The cycle

For the last few months I’ve been feeling restless to be doing not-much throughout the day, so I’ve been actively looking for a job. No bites have been occurring. So instead I’ve been working hard on new projects, like the VRChat avatar stuff and also redesigning my website (which I’m close to being able to roll out, incidentally).

But then it turns out that doing work makes my chronic pain flare up again, and now I’m in agony again.

So, I guess I need to find something that makes me feel satisfied with my day (and ideally brings in some amount of income) without being something that my body just absolutely rejects. But what could that possibly be? The stuff I’m good at and the stuff I enjoy doing is stuff that physically hurts to do.

And of course none of the jobs I’m finding out there even remotely appeal to me, much less seem like something that’d be worth the pain. Like, on the plus side, the blight of nothing but blockchain jobs has ended, but only because now every job is about shitty AI.

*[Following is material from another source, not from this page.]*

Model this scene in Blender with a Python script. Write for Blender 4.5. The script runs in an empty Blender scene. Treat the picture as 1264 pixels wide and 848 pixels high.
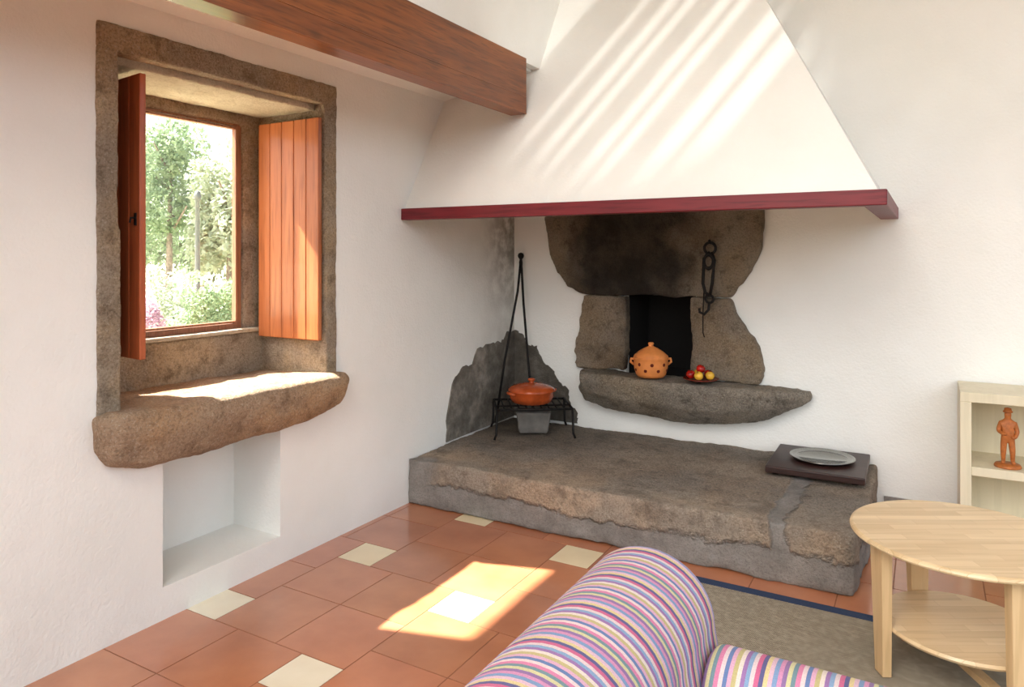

So, I’m still pretty resolute in not going back into software engineering, but I have no idea what I should be getting into. Whatever I do end up doing it needs to be something I do with others, too. I’ve been isolated far too long.

I keep wondering if maybe I should find a public sector job near me, like doing IT support for the library or the county or something. The King County Jobs site has some interesting stuff on it but most of it is like… very not compatible with my scheduling needs.

Ugh, I dunno. Maybe someone reading this has some ideas.